From the opening moments of its now-classic Prologue, the first audiences for West Side Story’s premiere in 1957 were astounded. I was there, as a teenager, electrified by Leonard Bernstein’s moody, angular music and the finger-snapping, denim-clad street toughs suddenly exploding into impossibly high kicks. This Romeo and Juliet updating was no boy-meets-girl song and dance. It was unlike anything Broadway had seen before.

I was thrilled all over again from the start of BSC’s revival, with Jerome Robbins’ choreography “reproduced” by Robert La Fosse. But resurrecting the look and feel of the original (and of the 1961 movie) doesn’t mean this production is a lifeless homage. On the contrary. Julianne Boyd’s production and her youthful cast (two-dozen strong, plus three grown-ups, supported by another dozen musicians in the orchestra pit, the company’s biggest-ever show) give the piece all the fresh exuberance and fiery passion it deserves.

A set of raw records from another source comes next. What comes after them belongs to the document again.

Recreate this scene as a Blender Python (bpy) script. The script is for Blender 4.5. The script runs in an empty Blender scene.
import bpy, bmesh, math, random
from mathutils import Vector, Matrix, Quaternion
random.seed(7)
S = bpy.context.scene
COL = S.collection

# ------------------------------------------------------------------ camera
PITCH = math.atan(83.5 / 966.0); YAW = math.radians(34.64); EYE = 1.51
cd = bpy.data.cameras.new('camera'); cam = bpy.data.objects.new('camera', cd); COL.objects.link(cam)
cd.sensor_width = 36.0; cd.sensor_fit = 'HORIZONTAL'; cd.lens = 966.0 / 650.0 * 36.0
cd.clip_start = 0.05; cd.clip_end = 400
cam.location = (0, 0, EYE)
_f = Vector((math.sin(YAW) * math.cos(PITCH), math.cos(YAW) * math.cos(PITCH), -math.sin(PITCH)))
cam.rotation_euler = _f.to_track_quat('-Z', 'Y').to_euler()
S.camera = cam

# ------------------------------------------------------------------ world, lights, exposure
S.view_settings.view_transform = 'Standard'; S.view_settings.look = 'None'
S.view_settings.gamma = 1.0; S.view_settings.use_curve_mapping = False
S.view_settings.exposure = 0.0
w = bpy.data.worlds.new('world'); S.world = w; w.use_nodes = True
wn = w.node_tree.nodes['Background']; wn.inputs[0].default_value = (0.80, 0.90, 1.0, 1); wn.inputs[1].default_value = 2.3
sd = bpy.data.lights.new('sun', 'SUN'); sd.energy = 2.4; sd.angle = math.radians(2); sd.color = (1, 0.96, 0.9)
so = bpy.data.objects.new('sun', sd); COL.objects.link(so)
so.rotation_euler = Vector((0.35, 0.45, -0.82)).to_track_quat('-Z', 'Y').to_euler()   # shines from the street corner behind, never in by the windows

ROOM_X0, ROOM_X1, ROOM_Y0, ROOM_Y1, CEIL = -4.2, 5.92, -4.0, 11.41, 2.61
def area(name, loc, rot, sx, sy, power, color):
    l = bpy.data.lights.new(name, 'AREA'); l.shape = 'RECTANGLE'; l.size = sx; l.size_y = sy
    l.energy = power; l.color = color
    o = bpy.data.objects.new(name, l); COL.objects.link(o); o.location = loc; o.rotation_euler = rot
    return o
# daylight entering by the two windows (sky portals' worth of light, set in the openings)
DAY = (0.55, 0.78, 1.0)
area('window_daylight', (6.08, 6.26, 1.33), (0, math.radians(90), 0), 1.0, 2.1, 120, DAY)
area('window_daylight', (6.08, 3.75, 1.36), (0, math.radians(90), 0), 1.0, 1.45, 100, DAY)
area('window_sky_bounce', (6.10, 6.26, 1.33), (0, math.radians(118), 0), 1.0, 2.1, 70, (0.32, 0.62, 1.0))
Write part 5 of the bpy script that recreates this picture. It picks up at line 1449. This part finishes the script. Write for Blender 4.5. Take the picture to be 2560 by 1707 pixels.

With one exception, the leads are terrific. Tyler Hanes and Sean Ewing, as Riff and Bernardo, leaders of the rival gangs, shade their characters’ tough swagger with fleeting moments of vulnerability – boys striving to be men. Skyler Volpe is Anita, Bernardo’s girlfriend, just as tough, twice as smart and vivaciously sexy. Addie Morales brings a feisty determination and a lovely pure soprano to Maria.

The surprising disappointment is Will Branner, as Tony, Maria’s forbidden love interest. His voice often lacks modulation and at times his face and body seem unconnected to his feelings – no fervent Romeo but an uncomfortable suitor.

Five decades ago, West Side Story’s thematic undercurrent was the plague of gang violence on New York’s streets and the ethnic tensions fueling it. Today again, it’s the fear and hatred of immigrants, the perceived threat of outsiders invading “our” turf, along with racism – the star-crossed lovers defying not just social boundaries but bloodlines.